Taylor, Miles. Empress: Queen Victoria and India. New Haven: Yale University Press, 2018.

In the most recent installment of “Heather gets me the best books for Christmas,” I received Miles Taylor’s British Imperial work Empress this past Christmas, 2019. At first glance, Empress looked great, and right up my alley. I could use a general history of the Raj! As I began to read, however, it became quickly apparent that Empress was something completely different, a difference that has only enhanced my appreciation for this remarkable book.

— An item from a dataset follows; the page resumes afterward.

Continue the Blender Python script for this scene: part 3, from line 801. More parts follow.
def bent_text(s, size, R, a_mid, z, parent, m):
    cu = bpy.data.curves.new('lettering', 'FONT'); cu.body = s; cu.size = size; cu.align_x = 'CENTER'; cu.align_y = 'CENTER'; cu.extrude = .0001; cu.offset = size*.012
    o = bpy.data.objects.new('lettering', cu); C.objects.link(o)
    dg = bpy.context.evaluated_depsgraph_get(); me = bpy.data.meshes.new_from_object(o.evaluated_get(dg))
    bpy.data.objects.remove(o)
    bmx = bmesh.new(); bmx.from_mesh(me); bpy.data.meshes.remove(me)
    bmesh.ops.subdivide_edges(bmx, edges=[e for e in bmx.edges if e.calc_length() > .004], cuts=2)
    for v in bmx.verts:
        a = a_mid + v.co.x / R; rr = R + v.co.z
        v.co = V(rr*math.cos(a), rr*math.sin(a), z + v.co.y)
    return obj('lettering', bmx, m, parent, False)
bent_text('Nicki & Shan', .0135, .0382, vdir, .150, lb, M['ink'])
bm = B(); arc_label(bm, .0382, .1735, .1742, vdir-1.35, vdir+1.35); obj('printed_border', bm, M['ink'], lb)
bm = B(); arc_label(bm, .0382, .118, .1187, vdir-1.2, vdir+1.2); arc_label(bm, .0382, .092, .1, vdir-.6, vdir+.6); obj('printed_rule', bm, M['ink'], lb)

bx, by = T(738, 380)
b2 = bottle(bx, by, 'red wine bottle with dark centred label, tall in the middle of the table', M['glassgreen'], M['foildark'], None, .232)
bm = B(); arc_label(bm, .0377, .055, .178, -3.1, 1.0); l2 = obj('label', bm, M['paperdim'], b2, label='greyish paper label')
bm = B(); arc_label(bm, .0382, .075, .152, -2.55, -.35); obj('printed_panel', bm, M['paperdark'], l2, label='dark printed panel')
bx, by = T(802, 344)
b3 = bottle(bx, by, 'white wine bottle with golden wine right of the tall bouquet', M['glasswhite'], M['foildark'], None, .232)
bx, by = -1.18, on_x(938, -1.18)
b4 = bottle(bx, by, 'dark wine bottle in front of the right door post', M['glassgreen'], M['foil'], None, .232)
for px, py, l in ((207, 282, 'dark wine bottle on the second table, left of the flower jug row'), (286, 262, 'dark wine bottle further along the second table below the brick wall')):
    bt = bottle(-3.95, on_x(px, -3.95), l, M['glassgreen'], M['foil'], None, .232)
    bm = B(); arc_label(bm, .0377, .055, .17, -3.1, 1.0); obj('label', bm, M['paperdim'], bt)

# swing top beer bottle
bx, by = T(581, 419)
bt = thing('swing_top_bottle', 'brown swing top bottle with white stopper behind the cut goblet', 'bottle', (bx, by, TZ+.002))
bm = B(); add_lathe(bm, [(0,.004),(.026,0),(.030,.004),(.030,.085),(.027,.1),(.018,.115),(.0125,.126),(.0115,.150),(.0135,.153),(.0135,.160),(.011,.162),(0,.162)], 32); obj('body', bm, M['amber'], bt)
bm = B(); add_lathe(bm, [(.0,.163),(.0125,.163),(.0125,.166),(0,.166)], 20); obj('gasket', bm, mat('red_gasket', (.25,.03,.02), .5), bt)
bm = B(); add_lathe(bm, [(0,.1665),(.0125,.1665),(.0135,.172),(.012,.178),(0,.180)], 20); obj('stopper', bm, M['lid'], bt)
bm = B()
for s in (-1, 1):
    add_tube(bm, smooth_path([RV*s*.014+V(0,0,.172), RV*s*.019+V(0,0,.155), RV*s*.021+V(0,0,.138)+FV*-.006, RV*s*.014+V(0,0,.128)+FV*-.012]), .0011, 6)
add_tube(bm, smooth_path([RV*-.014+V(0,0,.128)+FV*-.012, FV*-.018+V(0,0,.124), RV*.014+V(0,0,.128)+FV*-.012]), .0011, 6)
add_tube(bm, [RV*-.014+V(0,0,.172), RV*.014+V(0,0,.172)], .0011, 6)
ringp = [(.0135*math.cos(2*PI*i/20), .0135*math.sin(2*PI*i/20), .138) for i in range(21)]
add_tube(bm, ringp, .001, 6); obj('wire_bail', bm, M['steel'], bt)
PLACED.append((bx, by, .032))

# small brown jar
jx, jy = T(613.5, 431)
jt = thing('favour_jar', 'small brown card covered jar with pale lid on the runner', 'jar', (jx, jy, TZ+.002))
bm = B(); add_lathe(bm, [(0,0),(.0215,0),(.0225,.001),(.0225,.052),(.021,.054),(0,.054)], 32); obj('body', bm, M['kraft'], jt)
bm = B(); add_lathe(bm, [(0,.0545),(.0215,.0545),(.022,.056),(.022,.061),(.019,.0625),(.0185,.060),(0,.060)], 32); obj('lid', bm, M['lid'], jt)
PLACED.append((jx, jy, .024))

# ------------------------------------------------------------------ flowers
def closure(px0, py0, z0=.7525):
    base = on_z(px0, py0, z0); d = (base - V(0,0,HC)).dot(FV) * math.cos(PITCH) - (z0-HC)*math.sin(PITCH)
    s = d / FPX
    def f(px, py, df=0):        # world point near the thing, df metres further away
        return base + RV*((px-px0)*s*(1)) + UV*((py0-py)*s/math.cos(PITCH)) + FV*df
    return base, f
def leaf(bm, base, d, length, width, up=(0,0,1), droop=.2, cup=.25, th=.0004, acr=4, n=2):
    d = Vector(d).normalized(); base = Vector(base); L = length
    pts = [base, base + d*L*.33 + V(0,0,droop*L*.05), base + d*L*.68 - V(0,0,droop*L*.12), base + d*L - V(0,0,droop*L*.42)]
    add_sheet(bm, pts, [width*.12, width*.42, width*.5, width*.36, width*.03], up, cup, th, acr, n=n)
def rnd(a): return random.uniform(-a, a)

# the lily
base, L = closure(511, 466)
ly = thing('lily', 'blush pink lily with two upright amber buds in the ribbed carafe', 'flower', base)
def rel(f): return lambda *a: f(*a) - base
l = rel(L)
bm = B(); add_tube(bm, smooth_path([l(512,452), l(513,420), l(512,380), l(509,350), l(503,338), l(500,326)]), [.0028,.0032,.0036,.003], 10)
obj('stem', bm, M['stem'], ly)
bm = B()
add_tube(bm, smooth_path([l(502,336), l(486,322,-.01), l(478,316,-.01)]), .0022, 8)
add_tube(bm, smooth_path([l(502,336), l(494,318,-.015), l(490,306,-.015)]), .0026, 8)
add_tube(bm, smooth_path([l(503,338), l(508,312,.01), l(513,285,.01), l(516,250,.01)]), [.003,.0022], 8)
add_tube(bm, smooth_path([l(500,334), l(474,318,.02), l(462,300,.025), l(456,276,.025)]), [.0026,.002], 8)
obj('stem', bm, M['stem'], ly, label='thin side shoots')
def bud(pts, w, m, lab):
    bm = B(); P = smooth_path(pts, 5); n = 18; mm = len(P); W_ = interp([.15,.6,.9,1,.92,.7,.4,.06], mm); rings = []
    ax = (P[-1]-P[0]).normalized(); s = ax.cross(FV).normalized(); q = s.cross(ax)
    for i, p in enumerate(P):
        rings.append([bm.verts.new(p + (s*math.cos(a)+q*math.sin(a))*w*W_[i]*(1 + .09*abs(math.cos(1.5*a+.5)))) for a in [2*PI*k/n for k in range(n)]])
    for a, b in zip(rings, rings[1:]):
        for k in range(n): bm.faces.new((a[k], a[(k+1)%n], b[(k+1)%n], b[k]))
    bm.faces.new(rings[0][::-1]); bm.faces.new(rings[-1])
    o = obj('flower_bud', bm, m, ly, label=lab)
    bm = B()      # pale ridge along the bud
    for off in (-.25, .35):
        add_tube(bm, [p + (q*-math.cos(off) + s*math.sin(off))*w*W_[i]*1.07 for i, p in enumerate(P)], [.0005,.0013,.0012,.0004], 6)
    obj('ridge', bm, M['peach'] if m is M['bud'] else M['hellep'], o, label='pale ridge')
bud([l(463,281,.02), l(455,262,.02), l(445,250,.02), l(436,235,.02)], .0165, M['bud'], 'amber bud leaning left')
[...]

Taylor’s study of Victoria and India is just that: a study of the political, social, and often personal relationship between that greatest of nineteenth-century monarch and her most prized imperial possession. While Victoria is closely associated with British India, being the first British monarch to bear an explicitly imperial crown as Empress of India, she has often been left out of histories of British India, at most lurking in the background as some ill-defined presence. Empress restores this singular monarch to the center of the story, and what a story is revealed. From advocating mercy in the wake of the Indian Rebellion of 1857 to employing a number of South Asians in her household, Victoria held more liberal views toward India than one would expect, and in many ways her affections were reciprocated. For the duration of her reign, political dissent in India always first professed a deep respect for the queen before appealing for rights in her name, and in many ways it was her absence in the twentieth century that saw the Raj’s control begin to slip away. 

For all its unique value, however, readers be warned: Empress is not for the uninitiated. When Taylor declares his intent to focus on Victoria’s relationship with India, he means it. Little background information or historical context can be found in his pages, and the result for those unfamiliar with the history of India after 1800 will likely find themselves lost in a sea of strange people, places, and events. If you have had the pleasure of reading a more general history, however, I cannot recommend Empress highly enough. While Taylor may seem somewhat uncritical of his sources at times (was this affection for Victoria sincere, or feigned due to practical concerns? He never broaches the question), the resulting work is, in my humble opinion, history worth including on the reading list for any modern British or British imperial course.